One of the city’s draws is the new 35,000-square-foot convention center, which can be used for business conferences, trade shows and concerts.

For Jackson to grow into the next phase as a city and in tourism, there need to be facilities to help make that happen, Nunnery said.

Spurgeon, of the Jackson Chamber, agreed.

“For us to really grow in tourism, we need a new arena or multipurpose facility,” Spurgeon said. “It is a discussion that is time to take place. It probably isn’t a question of do we need one, but rather where and how do we fund it.”
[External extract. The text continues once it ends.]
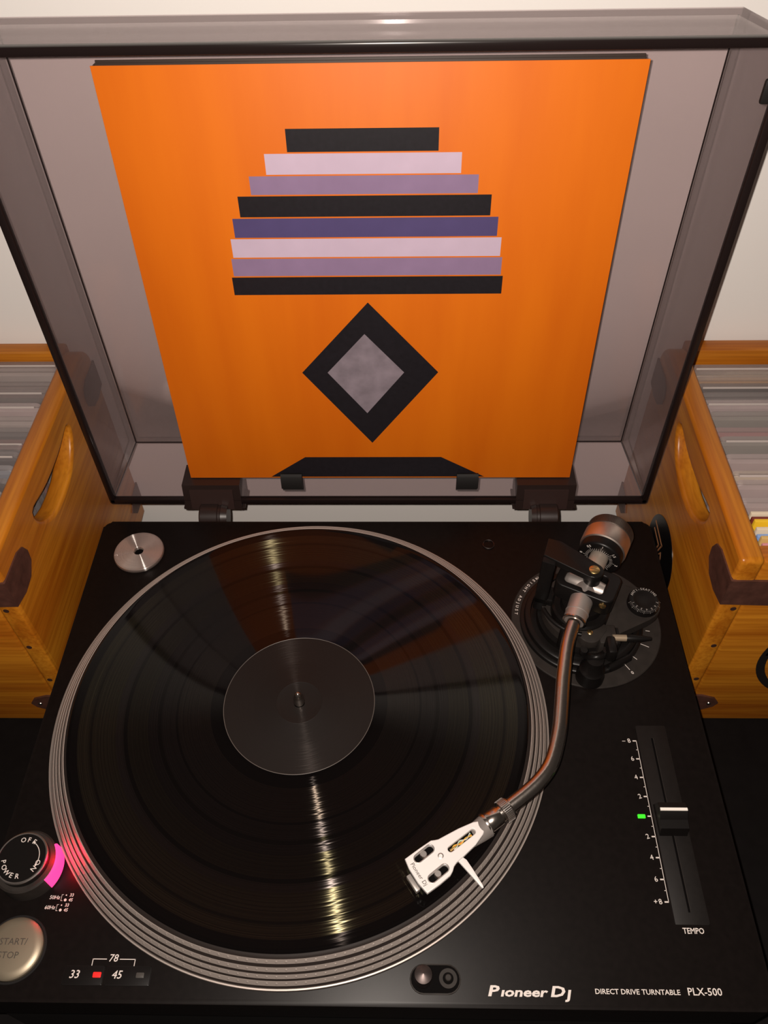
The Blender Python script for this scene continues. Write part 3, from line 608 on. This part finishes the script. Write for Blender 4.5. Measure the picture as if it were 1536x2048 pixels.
# ------------------------------------------------------------------ wooden crates
PINE_Y = wood('pine_side', (.53, .200, .014), (.38, .116, .007), 1); PINE_X = wood('pine_front', (.52, .195, .014), (.36, .106, .007), 0)
RUST = mat('rusty_iron', (.085, .034, .024), .5, .15, noise=.7, nscale=110, bump=.3); NAIL = mat('nail_hole', (.035, .012, .006), .7); STEEL = mat('nail_steel', (.55, .5, .46), .3, 1)
CW, CTOP, TH = .2165, .0915, .016
def crate(sign, xf, yf, label):
    """sign +1: crate to the right of the turntable; xf = outer face of the panel next to it"""
    X = lambda u: xf+sign*u
    yb = .4715
    cr = tag(empty('wooden_crate', (X(CW/2), (yf+yb)/2, TZ)), label, 'crate', 'wooden record crates')
    H = CTOP-TZ
    def side(u0):
        hl = []
        for i in range(28):                                   # hand hold: long oval that sags in the middle
            a = 2*math.pi*i/28; ss = math.cos(a); tt_ = math.sin(a)
            hl.append((.345+.047*math.copysign(abs(ss)**.8, ss), .0615+.0135*math.copysign(abs(tt_)**.8, tt_)-.016*(1-ss*ss)*.9+.004))
        pan = [(yf, TZ), (yb, TZ)]+[(yb-.020+.020*math.cos(R(k*9)), CTOP-.020+.020*math.sin(R(k*9))) for k in range(11)]+[(yf+.004-.004*math.sin(R(k*18)), CTOP-.004+.004*math.cos(R(k*18))) for k in range(6)]
        me = holed([pan, hl[::-1]], TH, .0030)
        me.transform(Matrix.Translation((X(u0+TH/2), 0, 0)) @ Matrix(((0, 0, 1, 0), (1, 0, 0, 0), (0, 1, 0, 0), (0, 0, 0, 1))))
        return put('side_panel', me, PINE_Y, cr)
    s1 = side(0); side(CW-TH)
    def bx_(nm, u0, u1, y0, y1, z0, z1, m, bev=.0025, par=cr):
        a, b = sorted((X(u0), X(u1))); return put(nm, box(a, b, y0, y1, z0, z1, bev), m, par)
    fp = bx_('front_panel', TH-.0005, CW-TH+.0005, yf+.0004, yf+TH, TZ, CTOP-.002, PINE_X); bx_('rear_panel', TH-.0005, CW-TH+.0005, yb-TH, yb-.0004, TZ, CTOP, PINE_X)
    bx_('bottom_panel', TH, CW-TH, yf+TH, yb-TH, TZ+.001, TZ+.012, PINE_X, .001)
    for z in (.038, -.0095, -.0575):
        for u in (.0105, CW-.0105): put('nail', axis_lathe([(.0021, 0), (.0021, .0006), (0, .0006)], (X(u), yf+.0004, z), (0, -1, 0), 12), NAIL, fp)
    # iron corner straps: a rounded lobe on the side panel, a band on the front
    YZ = Matrix(((0, 0, 1, 0), (1, 0, 0, 0), (0, 1, 0, 0), (0, 0, 0, 1))); XZ = Matrix(((1, 0, 0, 0), (0, 0, -1, 0), (0, 1, 0, 0), (0, 0, 0, 1)))
    for yc, dr in ((yf, 1), (yb, -1)):
        st = put('corner_strap', prism([(yc+dr*p, z) for p, z in ((-.0006, .045), (.014, .0415), (.027, .043), (.036, .0510), (.0375, .0600), (.034, .0680), (.026, .0715), (-.0006, .0715))], -.0006, .0011, mtx=Matrix.Translation((X(0), 0, 0)) @ Matrix.Diagonal((-sign, 1, 1, 1)) @ YZ), RUST, cr)
        put('lower_strap', prism([(yc+dr*p, z) for p, z in ((-.0006, -.107), (.020, -.106), (.030, -.0945), (.020, -.083), (-.0006, -.082))], -.0006, .0011, mtx=Matrix.Translation((X(0), 0, 0)) @ Matrix.Diagonal((-sign, 1, 1, 1)) @ YZ), RUST, cr)
        if dr == 1:
            for e0, e1 in ((0, 1), (CW, -1)):
                fx = lambda u: X(e0+e1*u)
                put('corner_strap', prism([(fx(u), z) for u, z in ((-.001, .0450), (.045, .0432), (.066, .0500), (.072, .0570), (.066, .0650), (.045, .0705), (-.001, .0715))], -.0004, .0013, mtx=Matrix.Translation((0, yf, 0)) @ XZ), RUST, cr)
                put('lower_strap', prism([(fx(u), z) for u, z in ((-.001, -.107), (.024, -.1065), (.0345, -.1000), (.0375, -.0940), (.033, -.0870), (.022, -.0825), (-.001, -.082))], -.0004, .0013, mtx=Matrix.Translation((0, yf, 0)) @ XZ), RUST, cr)
                put('strap_nail', axis_lathe([(.0020, .0010), (.0016, .0018), (0, .0022)], (fx(.0300), yf, -.0945), (0, -1, 0), 12), STEEL, cr)
                put('strap_nail', axis_lathe([(.0018, .0010), (.0014, .0016), (0, .0018)], (fx(.040), yf, .0575), (0, -1, 0), 12), RUST, cr)
    return cr, X
cl, XL = crate(-1, -.0215, .2330, 'orange pine crate of sleeved records at the left of the turntable')
crr, XR = crate(1, .4665, .2365, 'orange pine crate with round black sticker at the right of the turntable')
# round sticker on the right crate's side and ring emblem on its front
STK = mat('sticker_black', (.006, .005, .0055), .22); COP = mat('copper_ink', (.36, .16, .07), .45)
YZL = Matrix(((0, 0, -1, .4665), (1, 0, 0, 0), (0, 1, 0, 0), (0, 0, 0, 1)))
sk = put('round_sticker', prism(circ(.3460, -.0400, .0350, 48), -.0002, .0004, mtx=YZL), STK, crr); sk['label'] = 'round black sticker with copper zigzag lines'
def strip(pts, wd, z, mtx, bm):
    for (x0, y0), (x1, y1) in zip(pts, pts[1:]):
        dx, dy = x1-x0, y1-y0; l = math.hypot(dx, dy); nx, ny = -dy/l*wd/2, dx/l*wd/2; ex, ey = dx/l*wd/2, dy/l*wd/2
        prism([(x0-nx-ex, y0-ny-ey), (x1-nx+ex, y1-ny+ey), (x1+nx+ex, y1+ny+ey), (x0+nx-ex, y0+ny-ey)], 0, z, bm=bm, mtx=mtx)
    return bm
bm = bmesh.new()
strip([(.372, -.0260), (.3465, -.0285), (.3560, -.0560)], .0016, .0006, YZL, bm)
strip([(.370, -.0330), (.3525, -.0345), (.3585, -.0560)], .0016, .0006, YZL, bm)
strip([(.3560, -.0560), (.3440, -.0350), (.3300, -.0560)], .0013, .0006, YZL, bm)
strip([(.3520, -.0560), (.3440, -.0410), (.3330, -.0580)], .0011, .0006, YZL, bm)
strip([(.3360, -.0440), (.3260, -.0460), (.3220, -.0520)], .0022, .0006, YZL, bm)
put('sticker_lines', bm, COP, sk, smooth=0)
XZR = Matrix(((1, 0, 0, 0), (0, 0, -1, .2369), (0, 1, 0, 0), (0, 0, 0, 1)))
me = holed([circ(.5770, -.0260, .0610, 64), circ(.5770, -.0260, .0545, 64)[::-1]], .0008, .0001)
me.transform(XZR); em = put('ring_emblem', me, mat('emblem_black', (.012, .009, .008), .5), crr); em['label'] = 'black ring emblem printed on the front board'
put('emblem_bar', prism([(.5190, -.0230), (.6350, -.0230), (.6350, -.0080), (.5215, -.0080)], 0, .0004, mtx=XZR), MATS['emblem_black'], em)

# sleeved singles standing in the crates
PLS = smoked('clear_plastic', (.97, .95, .95), .15, 1.0, (.80, .72, .70))
nm_ = PLS.node_tree.nodes
ORD = ['first', 'second', 'third', 'fourth', 'fifth', 'sixth', 'seventh', 'eighth', 'ninth', 'tenth', 'eleventh', 'twelfth', 'thirteenth', 'fourteenth', 'fifteenth', 'sixteenth', 'seventeenth', 'eighteenth', 'nineteenth', 'twentieth']
def single(X, sign, y, colour, cname, idx, side, bare, top, th):
    jm = mat('jacket_'+cname.replace(' ', '_'), colour, .55, noise=.12, nscale=50)
    u0, u1 = TH+.002+random.uniform(0, .0012), CW-TH-.002
    z0 = TZ+.0125
    lab = '%s %s single in the %s crate, %s from the wall' % (cname, 'card sleeve' if bare else 'plastic sleeved', side, ORD[idx])
    t = tag(empty('sleeved_single', (X((u0+u1)/2), y, z0)), lab, 'record', 'singles in the %s crate' % side)
    a, b = sorted((X(u0+.002), X(u1-.002)))
    put('jacket', box(a, b, y-th/2+.0003, y+th/2-.0003, z0+.0006, top-(.000 if bare else .005), .0004), jm, t)
    if not bare:
        a, b = sorted((X(u0), X(u1)))
        put('plastic_sleeve', prism(rrect(a, b, z0, top, .004, 4), -(y+th/2), -(y-th/2), mtx=Matrix(((1, 0, 0, 0), (0, 0, -1, 0), (0, 1, 0, 0), (0, 0, 0, 1)))), PLS, t)
        if idx % 5 in (0, 3): put('edge_highlight', box(a+.0035, b-.0035, y-th/2-.0002, y-th/2+.0005, top-.0012, top+.0001), mat('painted_highlight', (.60, .53, .50), .35), t)  # pale strip paints the highlight along the plastic's top edge
GRY = (.52, .46, .44); MAU = (.60, .50, .50); OLV = (.34, .33, .30); DK = (.06, .052, .052)
right = [(.4460, (.24, .17, .14), 'brown', 0), (.4361, (.70, .60, .46), 'cream', 0), (.4297, (.50, .30, .14), 'tan', 0), (.4241, DK, 'dark grey', 0), (.4131, (.15, .14, .14), 'charcoal', 0), (.4041, MAU, 'mauve', 0), (.3880, OLV, 'olive grey', 0), (.3718, (.45, .22, .22), 'dusty pink', 0), (.3586, OLV, 'olive grey', 0), (.3400, MAU, 'mauve', 0), (.3206, (.72, .66, .58), 'cream', 0), (.3122, MAU, 'mauve', 0), (.2985, MAU, 'mauve', 0), (.2847, (.74, .66, .52), 'cream', 1), (.2806, (.17, .025, .015), 'dark red', 1), (.2760, (.80, .50, .02), 'yellow', 1), (.2694, (.66, .6, .5), 'cream', 1), (.2655, (.22, .36, .68), 'pale blue', 1), (.2610, (.60, .40, .14), 'ochre', 1), (.2565, (.62, .26, .29), 'pink', 1)]
left = [(.4520, (.32, .25, .22), 'brownish grey', 0), (.4418, GRY, 'grey', 0), (.4276, (.30, .25, .24), 'warm grey', 0), (.4163, (.24, .19, .185), 'taupe', 0), (.4039, DK, 'dark grey', 0), (.3960, MAU, 'mauve', 0), (.3840, GRY, 'grey', 0), (.3727, (.2, .19, .19), 'smoke grey', 0), (.3600, (.30, .07, .07), 'dull red', 0), (.3494, DK, 'charcoal', 0), (.3413, (.12, .11, .12), 'slate', 0), (.3282, (.30, .33, .38), 'bluish grey', 0), (.3155, DK, 'dark grey', 0), (.3020, (.4, .36, .34), 'pale grey', 0), (.2880, DK, 'dark grey', 0), (.2740, GRY, 'grey', 0), (.2600, (.4, .36, .34), 'pale grey', 0)]
for i, (y, c, n, bare) in enumerate(right): single(XR, 1, y-.001, c, n, i, 'right', bare, .0845+random.uniform(-.003, .003)+(.002 if bare else 0), .0034 if bare else .0052)
for i, (y, c, n, bare) in enumerate(left): single(XL, -1, y-.001, c, n, i, 'left', bare, .0850+random.uniform(-.003, .003), .0052)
David Freeman, co-owner of the Jackson Generals minor league baseball team, has wanted to put in a hotel and conference center behind the right field wall of the Generals’ ballpark for years, Al Laffoon, Jackson city recorder, said.

According to Laffoon, Freeman’s license agreement for the stadium, signed June 2011, includes a provision that states the city will cooperate with the club to help develop and finance the infrastructure for the project if it were to come about.

But Laffoon said the time to start the project may be waning.

“It wasn’t only the economy [that stopped discussions] it was the fact that there’s sort of a glut of hotels,” he said.

Jackson Mayor Jerry Gist said the possibility of the project is still being examined.

Along with a conference center, Nunnery said the Convention and Visitors Bureau will work to develop Jackson’s music tourism and could look at some sort of family destination, like a water park.

While the bureau may get more funding in the next budget year from the city and county, further funding will have to be weighed against other important concerns, such as a crowded county jail and an aging juvenile facility.

That doesn’t keep Spurgeon from hoping.

“People had foresight to build the Oman Arena and the Carl Perkins Civic Center,” he said. “Thirty to 40 years from now people will look back and say that the community looked forward to help grow the economy.”